All of the lines below are to be printed again exactly; images are excluded from the output.

-- BEGIN DATASET CONTENT --

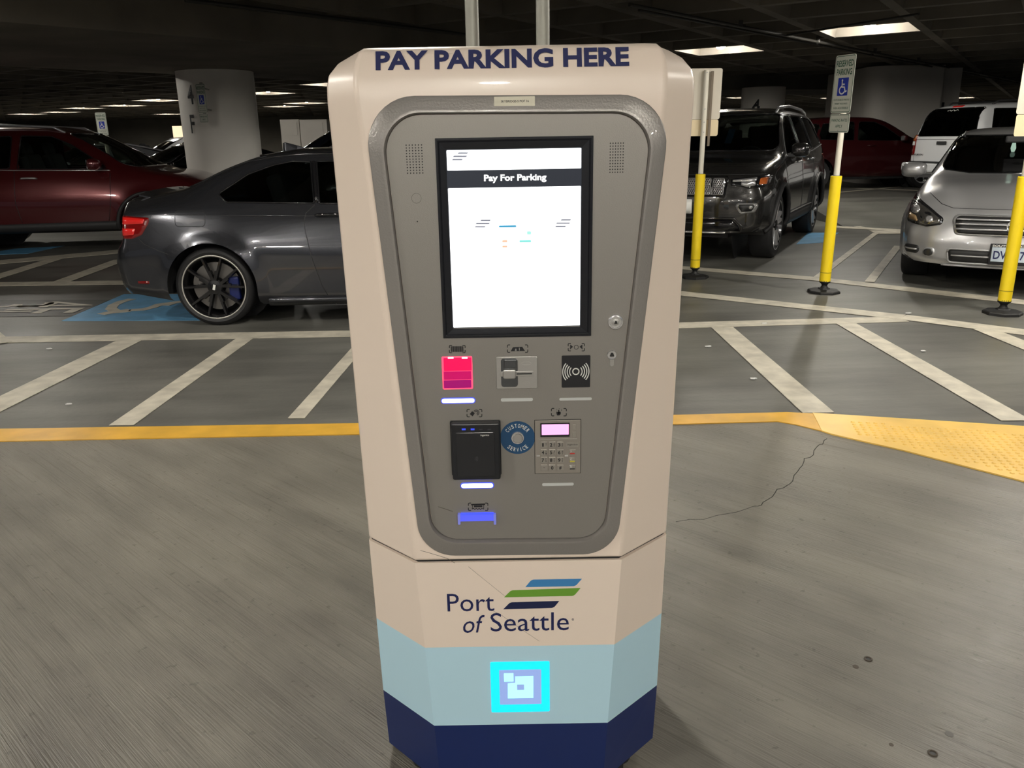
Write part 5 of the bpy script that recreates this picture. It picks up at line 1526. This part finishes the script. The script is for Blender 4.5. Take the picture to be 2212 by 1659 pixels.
# ---------------------------------------------------------- simpler cars farther back
st_sedan = [(-2.2, .30, .78, .60, .87, .96, .79, 1.06, .66), (-1.85, .25, .82, .60, .90, .98, .80, 1.12, .66), (-1.4, .22, .83, .60, .91, .985, .80, 1.26, .60), (-.9, .2, .83, .58, .905, .98, .79, 1.40, .56), (-.3, .2, .83, .56, .90, .97, .785, 1.45, .56), (.1, .2, .83, .56, .90, .96, .785, 1.42, .57), (.45, .2, .83, .56, .90, .95, .785, 1.31, .61), (1.0, .2, .83, .57, .905, .93, .79, 1.06, .70), (1.4, .2, .83, .58, .91, .90, .79, .97, .70), (1.9, .22, .82, .56, .89, .82, .785, .89, .66), (2.15, .25, .78, .50, .84, .68, .75, .76, .60)]


def far_car(name, kind, paint_m, loc, yaw, label, scale=1.0, glass=None, rails=False, group=None):
    glass = glass or M_GLASSD
    if kind == 'suv':
        c = Car(name, st_suv, [(-1.35, .36, .36), (1.35, .36, .36)], .42, paint_m, ((.14, [(.3, .8), (.6, 1), (.9, .6), (1.36, .1)]), (.14, [(.3, .8), (.5, 1), (.7, .8), (.86, .15)])), loc, yaw, scale, dx=.09, nv=28)
        ws = [('front_door_window', rpoly([(-.36, 1.165), (.84, 1.14), (.36, 1.47), (.10, 1.585), (-.30, 1.60)], .03, 3)), ('rear_door_window', rpoly([(-1.35, 1.20), (-.46, 1.17), (-.42, 1.60), (-1.2, 1.56)], .03, 3)), ('quarter_window', rpoly([(-1.95, 1.26), (-1.42, 1.22), (-1.28, 1.57), (-1.75, 1.53)], .04, 3))]
        wf = rpoly([(-.74, 1.16), (.74, 1.16), (.58, 1.62), (-.58, 1.62)], .06, 3); wb_ = rpoly([(-.64, 1.20), (.64, 1.20), (.56, 1.60), (-.56, 1.60)], .06, 3); lf, lb = .1, -1.9; zt = 1.05; wz = .36
    else:
        c = Car(name, st_sedan, [(-1.37, .33, .33), (1.37, .33, .33)], .38, paint_m, ((.13, [(.25, .7), (.5, 1), (.8, .6), (1.05, .1)]), (.15, [(.20, .7), (.4, 1), (.6, .8), (.75, .1)])), loc, yaw, scale, dx=.09, nv=28)
        ws = [('front_door_window', rpoly([(-.20, .99), (.90, .965), (.32, 1.27), (.10, 1.345), (-.14, 1.365)], .03, 3)), ('rear_door_window', rpoly([(-1.05, 1.01), (-.28, .99), (-.22, 1.365), (-.62, 1.35), (-.9, 1.23)], .03, 3))]
        wf = rpoly([(-.74, 1.02), (.74, 1.02), (.58, 1.36), (-.58, 1.36)], .05, 3); wb_ = rpoly([(-.6, 1.12), (.6, 1.12), (.54, 1.36), (-.54, 1.36)], .05, 3); lf, lb = .15, -.8; zt = .88; wz = .33
    def f(ax, sd):
        for nm, p in ws: c.window(p, ax, glass, name=nm, step=.14)
        m_ = lambda P: [(sd * y, z) for y, z in P]
        z0 = zt + .02
        c.patch('tail_light', rpoly(m_([(.62, z0 + .06), (.84, z0 + .08), (.84, z0 - .14), (.64, z0 - .10)]), .02, 2), 'B', M_REDL2, .006, .02, .08)
        c.patch('headlight', rpoly(m_([(.48, zt - .18), (.78, zt - .16), (.80, zt - .27), (.52, zt - .29)]), .02, 2), 'F', M_CHROME, .006, .02, .08)
        for wx in (-1.36, 1.36):
            w_ = empty('wheel', (wx, sd * .89, wz), 0, c.root)
            MB().lathe([(wz * .68, sd * -.01), (wz * .95, sd * .005), (wz, sd * -.04), (wz, sd * -.2)], (0, 0, 0), 24, 'Y').build('tyre', M_TYRE, w_, autos=R(50))
            mb = MB().lathe([(wz * .69, sd * -.005), (wz * .60, sd * -.03), (wz * .60, sd * -.1)], (0, 0, 0), 24, 'Y')
            for k in range(5):
                a_ = k * 2 * math.pi / 5; mb.box((wz * .33 * math.cos(a_), sd * -.025, wz * .33 * math.sin(a_)), (wz * .62, .02, .05), rot=Matrix.Rotation(-a_, 3, 'Y'))
            mb.build('rim', M_ALLOY, w_)
        c.handle(-.12, zt - .02, sd, paint_m, .2)
        c.mirror(.76, zt + .12, .84, paint_m, sd)
        if rails: MB().tube([c.hit(x, sd * .56, 'T')[0] + Vector((0, 0, z_)) for x, z_ in ((.25, .0), (.1, .06), (-.6, .07), (-1.6, .06), (-1.8, 0))], .018, 6).build('roof_rail', M_ALLOY, c.root, smooth=True)
    both(f)
    c.window(wf, 'F', M_GLASSC if glass is not M_GLASSD else M_GLASS, lim=lf, name='windshield', step=.14); c.window(wb_, 'B', glass, lim=lb, name='rear_window', step=.14)
    c.finish(); c.under(.86); c.cabin(.9, -1.2 if kind == 'sedan' else -1.4, .78, .45, zt + .08)
    tag(c.root, label, 'car', group)
    return c


P_WHITE = mat('white car paint', (.72, .73, .74), .3, 0, coat=1.0)
P_BLACK = paint('black car paint', (.010, .010, .012), .3, .2)
P_SIL2 = paint('silver grey paint', (.30, .31, .32), .6, .3)
P_MAR = paint('maroon paint', (.055, .006, .008), .4, .3)
P_BLUEB = paint('navy black paint', (.015, .018, .03), .4, .25)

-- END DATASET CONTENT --

#### [TASK ANSWER]
Write part 5 of the bpy script that recreates this picture. It picks up at line 1526. This part finishes the script. The script is for Blender 4.5. Take the picture to be 2212 by 1659 pixels.
# ---------------------------------------------------------- simpler cars farther back
st_sedan = [(-2.2, .30, .78, .60, .87, .96, .79, 1.06, .66), (-1.85, .25, .82, .60, .90, .98, .80, 1.12, .66), (-1.4, .22, .83, .60, .91, .985, .80, 1.26, .60), (-.9, .2, .83, .58, .905, .98, .79, 1.40, .56), (-.3, .2, .83, .56, .90, .97, .785, 1.45, .56), (.1, .2, .83, .56, .90, .96, .785, 1.42, .57), (.45, .2, .83, .56, .90, .95, .785, 1.31, .61), (1.0, .2, .83, .57, .905, .93, .79, 1.06, .70), (1.4, .2, .83, .58, .91, .90, .79, .97, .70), (1.9, .22, .82, .56, .89, .82, .785, .89, .66), (2.15, .25, .78, .50, .84, .68, .75, .76, .60)]


def far_car(name, kind, paint_m, loc, yaw, label, scale=1.0, glass=None, rails=False, group=None):
    glass = glass or M_GLASSD
    if kind == 'suv':
        c = Car(name, st_suv, [(-1.35, .36, .36), (1.35, .36, .36)], .42, paint_m, ((.14, [(.3, .8), (.6, 1), (.9, .6), (1.36, .1)]), (.14, [(.3, .8), (.5, 1), (.7, .8), (.86, .15)])), loc, yaw, scale, dx=.09, nv=28)
        ws = [('front_door_window', rpoly([(-.36, 1.165), (.84, 1.14), (.36, 1.47), (.10, 1.585), (-.30, 1.60)], .03, 3)), ('rear_door_window', rpoly([(-1.35, 1.20), (-.46, 1.17), (-.42, 1.60), (-1.2, 1.56)], .03, 3)), ('quarter_window', rpoly([(-1.95, 1.26), (-1.42, 1.22), (-1.28, 1.57), (-1.75, 1.53)], .04, 3))]
        wf = rpoly([(-.74, 1.16), (.74, 1.16), (.58, 1.62), (-.58, 1.62)], .06, 3); wb_ = rpoly([(-.64, 1.20), (.64, 1.20), (.56, 1.60), (-.56, 1.60)], .06, 3); lf, lb = .1, -1.9; zt = 1.05; wz = .36
    else:
        c = Car(name, st_sedan, [(-1.37, .33, .33), (1.37, .33, .33)], .38, paint_m, ((.13, [(.25, .7), (.5, 1), (.8, .6), (1.05, .1)]), (.15, [(.20, .7), (.4, 1), (.6, .8), (.75, .1)])), loc, yaw, scale, dx=.09, nv=28)
        ws = [('front_door_window', rpoly([(-.20, .99), (.90, .965), (.32, 1.27), (.10, 1.345), (-.14, 1.365)], .03, 3)), ('rear_door_window', rpoly([(-1.05, 1.01), (-.28, .99), (-.22, 1.365), (-.62, 1.35), (-.9, 1.23)], .03, 3))]
        wf = rpoly([(-.74, 1.02), (.74, 1.02), (.58, 1.36), (-.58, 1.36)], .05, 3); wb_ = rpoly([(-.6, 1.12), (.6, 1.12), (.54, 1.36), (-.54, 1.36)], .05, 3); lf, lb = .15, -.8; zt = .88; wz = .33
    def f(ax, sd):
        for nm, p in ws: c.window(p, ax, glass, name=nm, step=.14)
        m_ = lambda P: [(sd * y, z) for y, z in P]
        z0 = zt + .02
        c.patch('tail_light', rpoly(m_([(.62, z0 + .06), (.84, z0 + .08), (.84, z0 - .14), (.64, z0 - .10)]), .02, 2), 'B', M_REDL2, .006, .02, .08)
        c.patch('headlight', rpoly(m_([(.48, zt - .18), (.78, zt - .16), (.80, zt - .27), (.52, zt - .29)]), .02, 2), 'F', M_CHROME, .006, .02, .08)
        for wx in (-1.36, 1.36):
            w_ = empty('wheel', (wx, sd * .89, wz), 0, c.root)
            MB().lathe([(wz * .68, sd * -.01), (wz * .95, sd * .005), (wz, sd * -.04), (wz, sd * -.2)], (0, 0, 0), 24, 'Y').build('tyre', M_TYRE, w_, autos=R(50))
            mb = MB().lathe([(wz * .69, sd * -.005), (wz * .60, sd * -.03), (wz * .60, sd * -.1)], (0, 0, 0), 24, 'Y')
            for k in range(5):
                a_ = k * 2 * math.pi / 5; mb.box((wz * .33 * math.cos(a_), sd * -.025, wz * .33 * math.sin(a_)), (wz * .62, .02, .05), rot=Matrix.Rotation(-a_, 3, 'Y'))
            mb.build('rim', M_ALLOY, w_)
        c.handle(-.12, zt - .02, sd, paint_m, .2)
        c.mirror(.76, zt + .12, .84, paint_m, sd)
        if rails: MB().tube([c.hit(x, sd * .56, 'T')[0] + Vector((0, 0, z_)) for x, z_ in ((.25, .0), (.1, .06), (-.6, .07), (-1.6, .06), (-1.8, 0))], .018, 6).build('roof_rail', M_ALLOY, c.root, smooth=True)
    both(f)
    c.window(wf, 'F', M_GLASSC if glass is not M_GLASSD else M_GLASS, lim=lf, name='windshield', step=.14); c.window(wb_, 'B', glass, lim=lb, name='rear_window', step=.14)
    c.finish(); c.under(.86); c.cabin(.9, -1.2 if kind == 'sedan' else -1.4, .78, .45, zt + .08)
    tag(c.root, label, 'car', group)
    return c


P_WHITE = mat('white car paint', (.72, .73, .74), .3, 0, coat=1.0)
P_BLACK = paint('black car paint', (.010, .010, .012), .3, .2)
P_SIL2 = paint('silver grey paint', (.30, .31, .32), .6, .3)
P_MAR = paint('maroon paint', (.055, .006, .008), .4, .3)
P_BLUEB = paint('navy black paint', (.015, .018, .03), .4, .25)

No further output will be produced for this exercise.